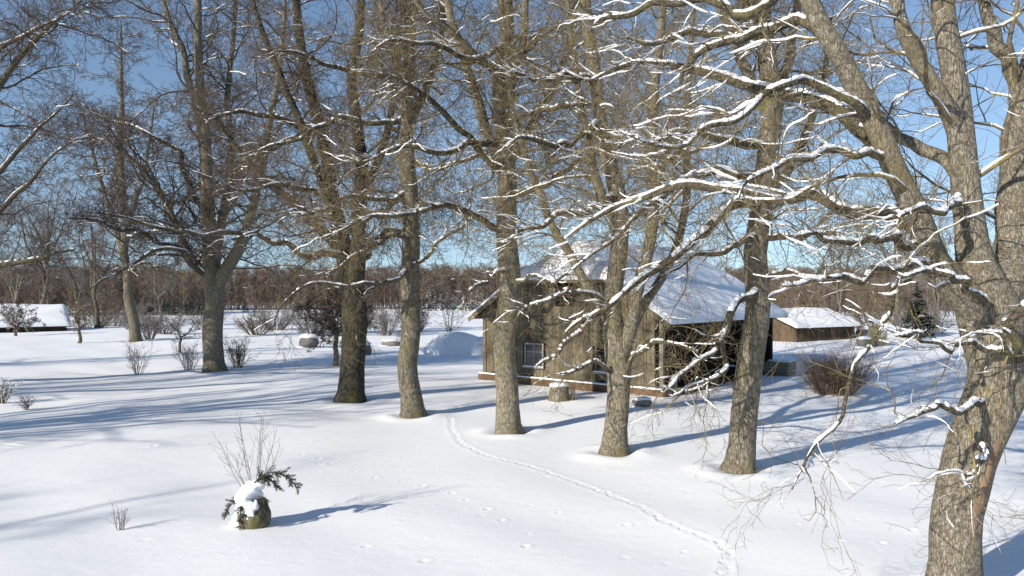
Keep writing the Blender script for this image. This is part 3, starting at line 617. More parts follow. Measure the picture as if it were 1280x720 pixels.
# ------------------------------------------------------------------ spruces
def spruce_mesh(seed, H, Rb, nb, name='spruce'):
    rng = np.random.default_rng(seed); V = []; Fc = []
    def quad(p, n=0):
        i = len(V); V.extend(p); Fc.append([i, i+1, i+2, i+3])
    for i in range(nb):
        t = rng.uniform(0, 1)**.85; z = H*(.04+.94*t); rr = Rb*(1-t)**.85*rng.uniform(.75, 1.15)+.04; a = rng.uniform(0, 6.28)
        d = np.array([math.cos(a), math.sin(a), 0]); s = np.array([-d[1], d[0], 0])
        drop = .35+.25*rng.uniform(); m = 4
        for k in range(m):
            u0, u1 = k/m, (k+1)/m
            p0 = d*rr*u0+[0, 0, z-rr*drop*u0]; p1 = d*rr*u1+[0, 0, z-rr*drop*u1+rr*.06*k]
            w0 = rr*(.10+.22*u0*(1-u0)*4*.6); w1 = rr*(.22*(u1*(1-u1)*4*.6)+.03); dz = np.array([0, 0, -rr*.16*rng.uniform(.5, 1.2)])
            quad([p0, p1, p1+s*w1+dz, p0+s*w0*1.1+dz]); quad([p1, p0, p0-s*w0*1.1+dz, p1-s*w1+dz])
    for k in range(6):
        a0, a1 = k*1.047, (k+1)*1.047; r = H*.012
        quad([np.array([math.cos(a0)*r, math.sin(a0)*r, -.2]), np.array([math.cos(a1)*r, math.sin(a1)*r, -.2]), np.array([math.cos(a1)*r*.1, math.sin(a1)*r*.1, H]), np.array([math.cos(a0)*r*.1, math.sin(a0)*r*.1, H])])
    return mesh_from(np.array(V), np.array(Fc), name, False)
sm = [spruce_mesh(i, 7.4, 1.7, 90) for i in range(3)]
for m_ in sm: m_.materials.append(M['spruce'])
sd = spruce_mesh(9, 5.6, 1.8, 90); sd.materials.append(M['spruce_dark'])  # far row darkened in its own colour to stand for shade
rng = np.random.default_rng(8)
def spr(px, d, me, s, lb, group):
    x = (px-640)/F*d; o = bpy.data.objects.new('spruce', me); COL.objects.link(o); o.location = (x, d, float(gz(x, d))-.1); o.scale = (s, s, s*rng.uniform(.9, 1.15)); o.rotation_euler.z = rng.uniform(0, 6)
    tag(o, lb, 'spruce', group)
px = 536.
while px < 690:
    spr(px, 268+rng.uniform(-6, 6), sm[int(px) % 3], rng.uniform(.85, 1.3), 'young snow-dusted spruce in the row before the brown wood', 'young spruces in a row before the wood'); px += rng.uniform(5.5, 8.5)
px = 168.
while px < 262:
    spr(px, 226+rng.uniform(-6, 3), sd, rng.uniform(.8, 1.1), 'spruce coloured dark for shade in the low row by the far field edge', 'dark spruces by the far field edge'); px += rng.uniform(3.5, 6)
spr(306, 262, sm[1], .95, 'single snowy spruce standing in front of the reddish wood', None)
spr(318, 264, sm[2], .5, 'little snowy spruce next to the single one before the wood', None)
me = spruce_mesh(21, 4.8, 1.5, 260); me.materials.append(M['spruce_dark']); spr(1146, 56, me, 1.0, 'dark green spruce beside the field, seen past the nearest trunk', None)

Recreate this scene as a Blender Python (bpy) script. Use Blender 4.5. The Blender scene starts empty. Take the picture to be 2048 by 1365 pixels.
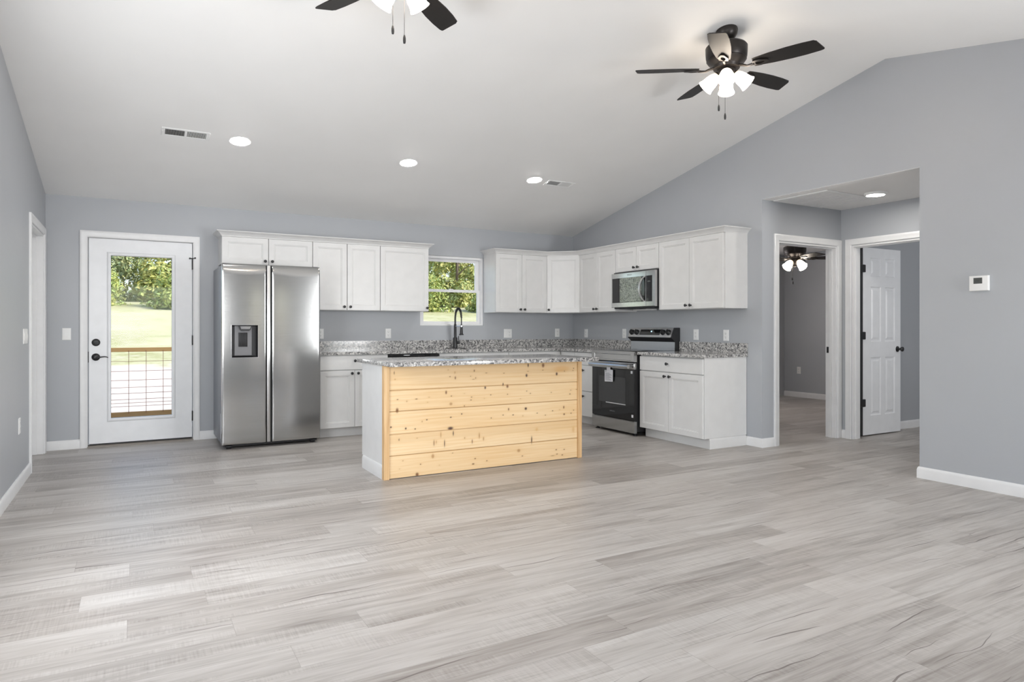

· · · · · · ·

> **Problem statement**: Select all lines in the listing above where the word "script" appears, and show them.

> **Written reply**:
Keep writing the Blender script for this image. This is part 3, starting at line 617. More parts follow. Measure the picture as if it were 1280x720 pixels.
Recreate this scene as a Blender Python (bpy) script. Use Blender 4.5. The Blender scene starts empty. Take the picture to be 2048 by 1365 pixels.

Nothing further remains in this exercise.